Myles called the Historic Eden Cemetery in Collingdale, Delaware County, where African American luminaries, including civil rights activist Octavius Catto, opera singer Marian Anderson, and Olympic athlete John Baxter Taylor, are buried.

"She's here," Myles said she was told by Junious Roan, a cemetery board member. "But she's not buried alone. She's in a pauper's grave with three other people."

"Back then, they put them in a pine box, dug a hole, and dumped them in it," Myles said.

Soon, three carloads of sorority members traveled in a caravan to the cemetery. They walked on the snowy ground to the unmarked gravesite, an open space near a hole in a nearby fence.

That day "we made a promise that we would rectify the situation," Myles said.

Give her dignity

On Saturday, the sorority will honor Minor with a luncheon, and an Omega Omega service, a sorority ritual presented at funerals that members believe Minor never received.

The service at First African Baptist Church in Darby Township will be followed by the unveiling of a headstone at Eden. The three people who are buried with Minor also will be named on the $10,000 monument donated by the Philadelphia Alumnae Chapter.

At Girls' High, the chapter has established a scholarship in Minor's name.

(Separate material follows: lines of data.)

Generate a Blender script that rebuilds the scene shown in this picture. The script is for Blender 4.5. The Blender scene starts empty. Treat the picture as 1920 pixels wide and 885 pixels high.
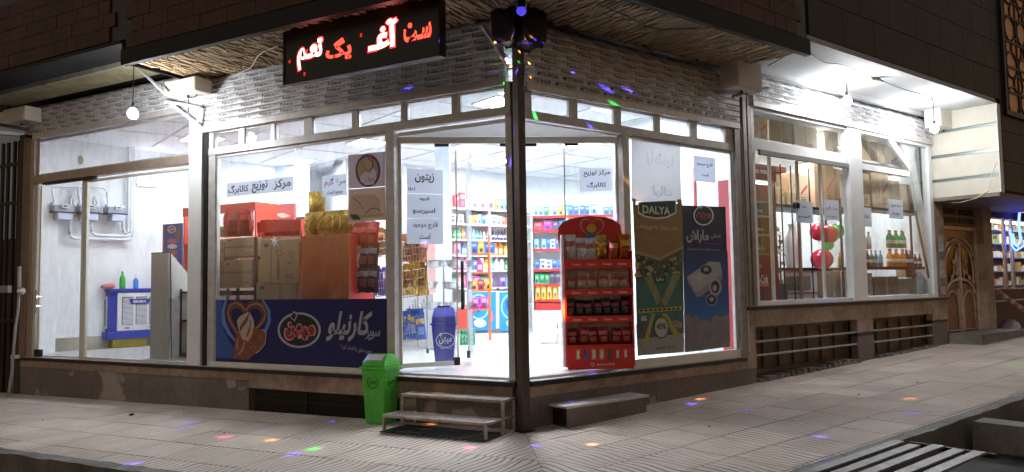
import bpy, bmesh, math, random
from mathutils import Vector, Matrix, noise
random.seed(7)
R = math.radians
SC = bpy.context.scene
COL = SC.collection

# ------------------------------------------------------------------ camera
EYE = Vector((-0.0899, -8.7471, 1.6))
PIT, ROL, FPX = .0649, -.01617, 1450.0
_F = Vector((0, math.cos(PIT), math.sin(PIT))); _U0 = Vector((0, -math.sin(PIT), math.cos(PIT))); _R0 = Vector((1, 0, 0))
_R = math.cos(ROL)*_R0 + math.sin(ROL)*_U0
_U = -math.sin(ROL)*_R0 + math.cos(ROL)*_U0
cam = bpy.data.cameras.new('camera'); cam.sensor_width = 36; cam.lens = FPX/1920*36
cam.clip_start = .05; cam.clip_end = 500
co = bpy.data.objects.new('camera', cam); COL.objects.link(co); SC.camera = co
M = Matrix((( _R.x, _U.x, -_F.x, EYE.x), (_R.y, _U.y, -_F.y, EYE.y), (_R.z, _U.z, -_F.z, EYE.z), (0, 0, 0, 1)))
co.matrix_world = M
# ------------------------------------------------------------------ night sky
W = bpy.data.worlds.new('World'); SC.world = W; W.use_nodes = True
wn = W.node_tree; sky = wn.nodes.new('ShaderNodeTexSky'); sky.sky_type = 'NISHITA'; sky.sun_disc = False
sky.sun_elevation = R(0.5); sky.sun_rotation = R(20)
bg = wn.nodes['Background']; bg.inputs[1].default_value = 0.14
hs = wn.nodes.new('ShaderNodeMix'); hs.data_type = 'RGBA'; hs.blend_type = 'MULTIPLY'; hs.inputs['Factor'].default_value = 1; hs.inputs['B'].default_value = (1, .80, .71, 1)   # town glow
wn.links.new(sky.outputs[0], hs.inputs['A']); wn.links.new(hs.outputs['Result'], bg.inputs[0])
SC.view_settings.view_transform = 'Standard'; SC.view_settings.look = 'None'; SC.view_settings.gamma = 1
SC.view_settings.exposure = 1.5
SC.cycles.max_bounces = 8; SC.cycles.diffuse_bounces = 5; SC.cycles.transparent_max_bounces = 24
SC.cycles.use_denoising = True
SC.cycles.sample_clamp_indirect = 6

# ------------------------------------------------------------------ frames: u along a facade to the right, d inwards, z up
class Frame:
    def __init__(s, ang, o=(0, 0)):
        s.a = ang; s.X = Vector((math.cos(ang), math.sin(ang), 0)); s.Y = Vector((-math.sin(ang), math.cos(ang), 0)); s.o = Vector((o[0], o[1], 0))
    def w(s, u, d, z): return s.o + s.X*u + s.Y*d + Vector((0, 0, z))
    def pix(s, x, y, d=0.0):            # where the sight line of the survey meets the wall plane d
        r = _F*FPX + _R*(x-960) - _U*(y-442.5)
        k = (d - (EYE - s.o).dot(s.Y))/r.dot(s.Y)
        P = EYE + r*k - s.o
        return P.dot(s.X), P.z
    def loc(s, xy):
        P = Vector((xy[0], xy[1], 0)) - s.o
        return P.dot(s.X), P.dot(s.Y)
FL = Frame(-(math.pi/2-1.0698)); FR = Frame(math.pi/2-.90475); FW = Frame(0)
FM = Frame(math.atan2(1.18, .96), (-8.45, 4.98))     # wall with the gas meters
def floor_xy(x, y, z=.58):
    r = _F*FPX + _R*(x-960) - _U*(y-442.5); k = (z-EYE.z)/r.z; P = EYE + r*k; return P.x, P.y
def gz(x, y): return .0234*x + .0188*y
def ground_xy(x, y):
    r = _F*FPX + _R*(x-960) - _U*(y-442.5)
    k = (gz(EYE.x, EYE.y)-EYE.z)/(r.z-.0234*r.x-.0188*r.y); P = EYE + r*k; return P.x, P.y, P.z

# ------------------------------------------------------------------ materials
def mat(name, col, rough=.6, metal=0, var=0.0, vscale=6, bump=0.0, bscale=40, emit=None, spec=.5, trans=None, coat=0, dark=None):
    m = bpy.data.materials.new(name); m.use_nodes = True; t = m.node_tree; b = t.nodes['Principled BSDF']
    b.inputs['Base Color'].default_value = (*col, 1); b.inputs['Roughness'].default_value = rough; b.inputs['Metallic'].default_value = metal
    b.inputs['Specular IOR Level'].default_value = spec
    if coat: b.inputs['Coat Weight'].default_value = coat
    tc = t.nodes.new('ShaderNodeTexCoord')
    if var:
        n = t.nodes.new('ShaderNodeTexNoise'); n.inputs['Scale'].default_value = vscale; n.inputs['Detail'].default_value = 6; n.inputs['Roughness'].default_value = .65
        t.links.new(tc.outputs['Object'], n.inputs['Vector'])
        cr = t.nodes.new('ShaderNodeValToRGB'); e = cr.color_ramp.elements
        e[0].position = .3; e[1].position = .72
        d = dark or tuple(c*(1-var) for c in col)
        e[0].color = (*d, 1); e[1].color = (*(min(1, c*(1+var*.5)) for c in col), 1)
        t.links.new(n.outputs[0], cr.inputs[0]); t.links.new(cr.outputs[0], b.inputs['Base Color'])
    if bump:
        n2 = t.nodes.new('ShaderNodeTexNoise'); n2.inputs['Scale'].default_value = bscale; n2.inputs['Detail'].default_value = 5
        t.links.new(tc.outputs['Object'], n2.inputs['Vector'])
        bp = t.nodes.new('ShaderNodeBump'); bp.inputs['Strength'].default_value = bump; bp.inputs['Distance'].default_value = .01
        t.links.new(n2.outputs[0], bp.inputs['Height']); t.links.new(bp.outputs[0], b.inputs['Normal'])
    if emit:
        b.inputs['Emission Color'].default_value = (*emit[:3], 1); b.inputs['Emission Strength'].default_value = emit[3]
    return m
def glass(name, tint=(.97, .985, .98), refl=.5):
    m = bpy.data.materials.new(name); m.use_nodes = True; t = m.node_tree; t.nodes.clear()
    o = t.nodes.new('ShaderNodeOutputMaterial'); mx = t.nodes.new('ShaderNodeMixShader'); tr = t.nodes.new('ShaderNodeBsdfTransparent'); g = t.nodes.new('ShaderNodeBsdfGlossy')
    lw = t.nodes.new('ShaderNodeLayerWeight'); lw.inputs[0].default_value = .5
    pw = t.nodes.new('ShaderNodeMath'); pw.operation = 'POWER'; pw.inputs[1].default_value = 5
    mu = t.nodes.new('ShaderNodeMath'); mu.operation = 'MULTIPLY_ADD'; mu.inputs[1].default_value = refl*1.4; mu.inputs[2].default_value = .05
    tr.inputs[0].default_value = (*tint, 1); g.inputs['Roughness'].default_value = .02
    df = t.nodes.new('ShaderNodeBsdfDiffuse'); df.inputs[0].default_value = (.8, .8, .8, 1); md = t.nodes.new('ShaderNodeMixShader')   # dust and wipe marks
    gp = t.nodes.new('ShaderNodeNewGeometry'); mp = t.nodes.new('ShaderNodeMapping'); mp.inputs['Scale'].default_value = (2.2, 2.2, .9); t.links.new(gp.outputs['Position'], mp.inputs[0])
    dn_ = t.nodes.new('ShaderNodeTexNoise'); dn_.inputs['Scale'].default_value = 1.6; dn_.inputs['Detail'].default_value = 8; dn_.inputs['Roughness'].default_value = .7; dn_.inputs['Distortion'].default_value = 1.2; t.links.new(mp.outputs[0], dn_.inputs[0])
    dr_ = t.nodes.new('ShaderNodeMapRange'); dr_.inputs['From Min'].default_value = .45; dr_.inputs['From Max'].default_value = .8; dr_.inputs['To Min'].default_value = .01; dr_.inputs['To Max'].default_value = .11; t.links.new(dn_.outputs[0], dr_.inputs['Value'])
    t.links.new(dr_.outputs[0], md.inputs[0]); t.links.new(tr.outputs[0], md.inputs[1]); t.links.new(df.outputs[0], md.inputs[2])
    t.links.new(lw.outputs['Facing'], pw.inputs[0]); t.links.new(pw.outputs[0], mu.inputs[0]); t.links.new(mu.outputs[0], mx.inputs[0]); t.links.new(md.outputs[0], mx.inputs[1]); t.links.new(g.outputs[0], mx.inputs[2]); t.links.new(mx.outputs[0], o.inputs[0])
    return m
def frosted(name, col, alpha):
    m = bpy.data.materials.new(name); m.use_nodes = True; t = m.node_tree; t.nodes.clear()
    o = t.nodes.new('ShaderNodeOutputMaterial'); mx = t.nodes.new('ShaderNodeMixShader'); tr = t.nodes.new('ShaderNodeBsdfTransparent'); g = t.nodes.new('ShaderNodeBsdfPrincipled')
    g.inputs['Base Color'].default_value = (*col, 1); g.inputs['Roughness'].default_value = .35; mx.inputs[0].default_value = alpha
    t.links.new(tr.outputs[0], mx.inputs[1]); t.links.new(g.outputs[0], mx.inputs[2]); t.links.new(mx.outputs[0], o.inputs[0])
    return m
def paperm(name, col, tr=.5):
    m = bpy.data.materials.new(name); m.use_nodes = True; t = m.node_tree; t.nodes.clear()
    o = t.nodes.new('ShaderNodeOutputMaterial'); mx = t.nodes.new('ShaderNodeMixShader'); a = t.nodes.new('ShaderNodeBsdfTranslucent'); g = t.nodes.new('ShaderNodeBsdfDiffuse')
    a.inputs[0].default_value = (*col, 1); g.inputs[0].default_value = (*col, 1); mx.inputs[0].default_value = tr
    t.links.new(g.outputs[0], mx.inputs[1]); t.links.new(a.outputs[0], mx.inputs[2]); t.links.new(mx.outputs[0], o.inputs[0])
    return m
MT = {}
def C(key, *a, **k):
    if key not in MT: MT[key] = mat(key, *a, **k)
    return MT[key]
ALU = C('aluminium', (.58, .56, .55), .42, .3, .22, 9, .08, 60)
ALUW = C('white_painted_metal', (.80, .81, .82), .4, 0, .08, 5)
ALUC = C('cream_painted_metal', (.72, .69, .60), .45, 0, .12, 5)
GL = glass('clear_glass'); MT['clear_glass'] = GL
BLACK = C('black_plastic', (.012, .012, .013), .5)
DARKM = C('dark_steel', (.03, .028, .028), .5, .6)
WHITE = C('white_paint', (.84, .84, .84), .6, 0, .05, 3)
PAPER = paperm('paper', (.80, .83, .90))
INK = C('ink', (.015, .015, .02), .7)
REDINK = C('red_ink', (.55, .02, .03), .7)
RUBBER_SHADOW = C('rubber', (.02, .02, .02), .8)  # caster rubber, also the colour of the step shadow mesh

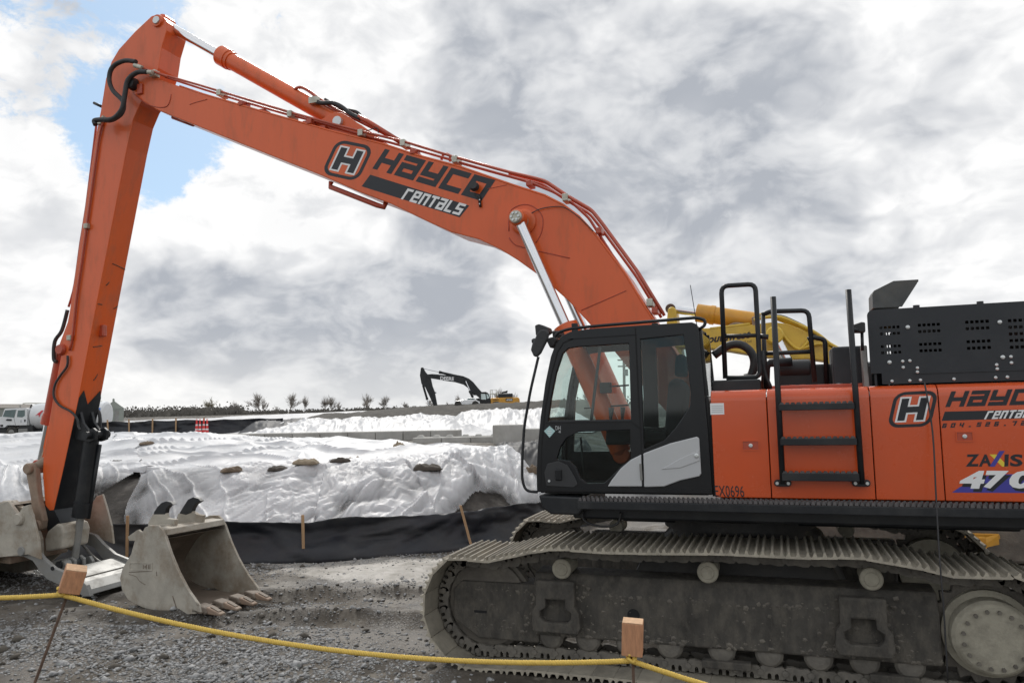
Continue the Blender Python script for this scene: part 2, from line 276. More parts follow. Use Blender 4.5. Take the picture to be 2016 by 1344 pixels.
class MB:
    def __init__(s): s.v = []; s.f = []; s.sm = []
    def add(s, vs, fs, smooth=False):
        k = len(s.v); s.v += [tuple(float(c) for c in v) for v in vs]
        s.f += [tuple(i + k for i in f) for f in fs]; s.sm += [smooth] * len(fs); return s
    def box(s, lo, hi):
        x0, y0, z0 = lo; x1, y1, z1 = hi
        return s.add([(x0, y0, z0), (x1, y0, z0), (x1, y1, z0), (x0, y1, z0), (x0, y0, z1), (x1, y0, z1), (x1, y1, z1), (x0, y1, z1)],
                     [(0, 3, 2, 1), (4, 5, 6, 7), (0, 1, 5, 4), (1, 2, 6, 5), (2, 3, 7, 6), (3, 0, 4, 7)])
    def obox(s, c, ax, ay, az):                      # box from centre and three half axes
        c, ax, ay, az = [np.array(q, float) for q in (c, ax, ay, az)]
        vs = [c + i * ax + j * ay + k * az for k in (-1, 1) for (i, j) in ((-1, -1), (1, -1), (1, 1), (-1, 1))]
        return s.add(vs, [(0, 3, 2, 1), (4, 5, 6, 7), (0, 1, 5, 4), (1, 2, 6, 5), (2, 3, 7, 6), (3, 0, 4, 7)])
    def prism(s, poly, y0, y1):                      # polygon in x,z extruded along y
        n = len(poly); a = [(p[0], y0, p[1]) for p in poly]; b = [(p[0], y1, p[1]) for p in poly]
        ar = sum(poly[i][0] * poly[(i + 1) % n][1] - poly[(i + 1) % n][0] * poly[i][1] for i in range(n))
        f0 = tuple(range(n)); f1 = tuple(range(2 * n - 1, n - 1, -1))
        sd = [(i, i + n, (i + 1) % n + n, (i + 1) % n) for i in range(n)]
        if ar < 0: f0 = f0[::-1]; f1 = f1[::-1]; sd = [q[::-1] for q in sd]
        return s.add(a + b, [f0, f1] + sd)
    def extrude(s, pts, d):                          # planar 3D polygon extruded by vector d
        n = len(pts); d = np.array(d, float); a = [np.array(p, float) for p in pts]; b = [p + d for p in a]
        return s.add(a + b, [tuple(range(n - 1, -1, -1)), tuple(range(n, 2 * n))] + [(i, (i + 1) % n, (i + 1) % n + n, i + n) for i in range(n)])
    def tube(s, pts, r, n=8, closed=False, caps=True, sub=0):
        P = [np.array(p, float) for p in pts]
        if sub: P = smooth_path(P, sub)
        m = len(P); R = r if isinstance(r, (list, tuple)) else [r] * m
        if sub and isinstance(r, (list, tuple)): R = list(np.interp(np.linspace(0, 1, m), np.linspace(0, 1, len(r)), r))
        vs = []; ref = None
        for i in range(m):
            if closed: t = P[(i + 1) % m] - P[i - 1]
            else: t = P[min(i + 1, m - 1)] - P[max(i - 1, 0)]
            t = t / (np.linalg.norm(t) + 1e-9)
            if ref is None:
                ref = np.cross(t, (0, 0, 1.0))
                if np.linalg.norm(ref) < 0.05: ref = np.cross(t, (0, 1.0, 0))
            ref = ref - t * (ref @ t); ref = ref / (np.linalg.norm(ref) + 1e-9); b = np.cross(t, ref)
            for k in range(n):
                a = 2 * math.pi * k / n; vs.append(P[i] + (ref * math.cos(a) + b * math.sin(a)) * R[i])
        fs = []
        for i in range(m if closed else m - 1):
            j = (i + 1) % m
            for k in range(n): fs.append((i * n + k, i * n + (k + 1) % n, j * n + (k + 1) % n, j * n + k))
        s.add(vs, fs, True)
        if caps and not closed: s.f += [tuple(len(s.v) - len(vs) + k for k in range(n - 1, -1, -1)), tuple(len(s.v) - n + k for k in range(n))]; s.sm += [False, False]
        return s
    def cyl(s, p0, p1, r, n=20, r1=None):
        return s.lathe(p0, p1, [(0, r), (1, r if r1 is None else r1)], n)
    def lathe(s, p0, p1, prof, n=24, cap=True, length=None):      # prof: (fraction along p0-p1, radius)
        p0 = np.array(p0, float); p1 = np.array(p1, float); d = p1 - p0; t = d / np.linalg.norm(d)
        a = np.cross(t, (0, 0, 1.0))
        if np.linalg.norm(a) < 0.05: a = np.cross(t, (0, 1.0, 0))
        a /= np.linalg.norm(a); b = np.cross(t, a)
        k0 = len(s.v)
        for i in range(len(prof) - 1):                             # each band gets its own rings so edges stay crisp
            vs = []
            for q in (prof[i], prof[i + 1]):
                for k in range(n):
                    an = 2 * math.pi * k / n; vs.append(p0 + d * q[0] + (a * math.cos(an) + b * math.sin(an)) * q[1])
            s.add(vs, [(k, (k + 1) % n, n + (k + 1) % n, n + k) for k in range(n)], True)
        if cap:
            for q, rev in ((prof[0], True), (prof[-1], False)):
                if q[1] < 1e-4: continue
                vs = [p0 + d * q[0] + (a * math.cos(2 * math.pi * k / n) + b * math.sin(2 * math.pi * k / n)) * q[1] for k in range(n)]
                s.add(vs, [tuple(range(n))[::-1] if rev else tuple(range(n))])
        return s
    def mesh(s, name):
        me = bpy.data.meshes.new(name); me.from_pydata(s.v, [], s.f)
        me.polygons.foreach_set('use_smooth', s.sm); me.update(); return me
    def build(s, name, m, parent=None, bevel=0.0, segs=2, label=None, fix=False, loc=None):
        me = s.mesh(name)
        if fix:
            bm = bmesh.new(); bm.from_mesh(me); bmesh.ops.recalc_face_normals(bm, faces=bm.faces); bm.to_mesh(me); bm.free()
        o = link_obj(name, me, m, parent, bevel=bevel, segs=segs, loc=loc)
        if label: o['label'] = label
        return o
def smooth_path(P, sub=4):
    P = [np.array(p, float) for p in P]
    if len(P) < 3: return P
    out = []
    for i in range(len(P) - 1):
        p0 = P[max(i - 1, 0)]; p1 = P[i]; p2 = P[i + 1]; p3 = P[min(i + 2, len(P) - 1)]
        for k in range(sub):
            t = k / sub
            out.append(0.5 * ((2 * p1) + (-p0 + p2) * t + (2 * p0 - 5 * p1 + 4 * p2 - p3) * t * t + (-p0 + 3 * p1 - 3 * p2 + p3) * t ** 3))
    out.append(P[-1]); return out
def xz(pix, Y):
    return [(float(p[0]), float(p[2])) for p in (at(x, y, Y) for x, y in pix)]
def xyz(pix, Y):
    return [at(x, y, Y) for x, y in pix]
def arc(cx, cz, r, a0, a1, n):
    return [(cx + r * math.cos(math.radians(a0 + (a1 - a0) * i / n)), cz + r * math.sin(math.radians(a0 + (a1 - a0) * i / n))) for i in range(n + 1)]
def rrect(x0, z0, x1, z1, r, n=5):
    return arc(x1 - r, z0 + r, r, -90, 0, n) + arc(x1 - r, z1 - r, r, 0, 90, n) + arc(x0 + r, z1 - r, r, 90, 180, n) + arc(x0 + r, z0 + r, r, 180, 270, n)
def plate_with_hole(mb, outer, hole, y0, y1):        # outer and hole polygons (same count order) -> ring prism
    n = len(outer); assert n == len(hole)
    vs = [(p[0], y0, p[1]) for p in outer] + [(p[0], y0, p[1]) for p in hole] + [(p[0], y1, p[1]) for p in outer] + [(p[0], y1, p[1]) for p in hole]
    fs = []
    for i in range(n):
        j = (i + 1) % n
        fs += [(i, j, n + j, n + i), (2 * n + j, 2 * n + i, 3 * n + i, 3 * n + j), (j, i, 2 * n + i, 2 * n + j), (n + i, n + j, 3 * n + j, 3 * n + i)]
    return mb.add(vs, fs)

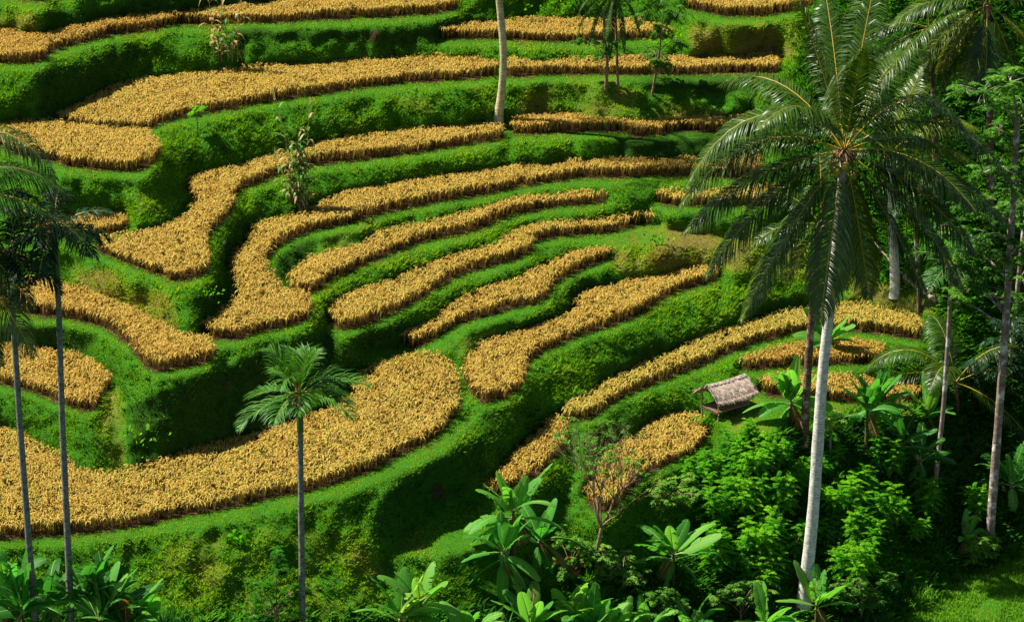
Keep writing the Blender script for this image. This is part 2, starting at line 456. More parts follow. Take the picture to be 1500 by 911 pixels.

A college internship for a student from Charlottesville has been started by a Virginia-area chapter.

The local group also plans to partner with Eden to help beautify and secure the cemetery.

"It is a miracle that she was discovered," said Thelma Thomas Daley, a former national president of the sorority who will lead the Minor ceremonies. "We hope on Saturday we will have given her the dignity that was denied her."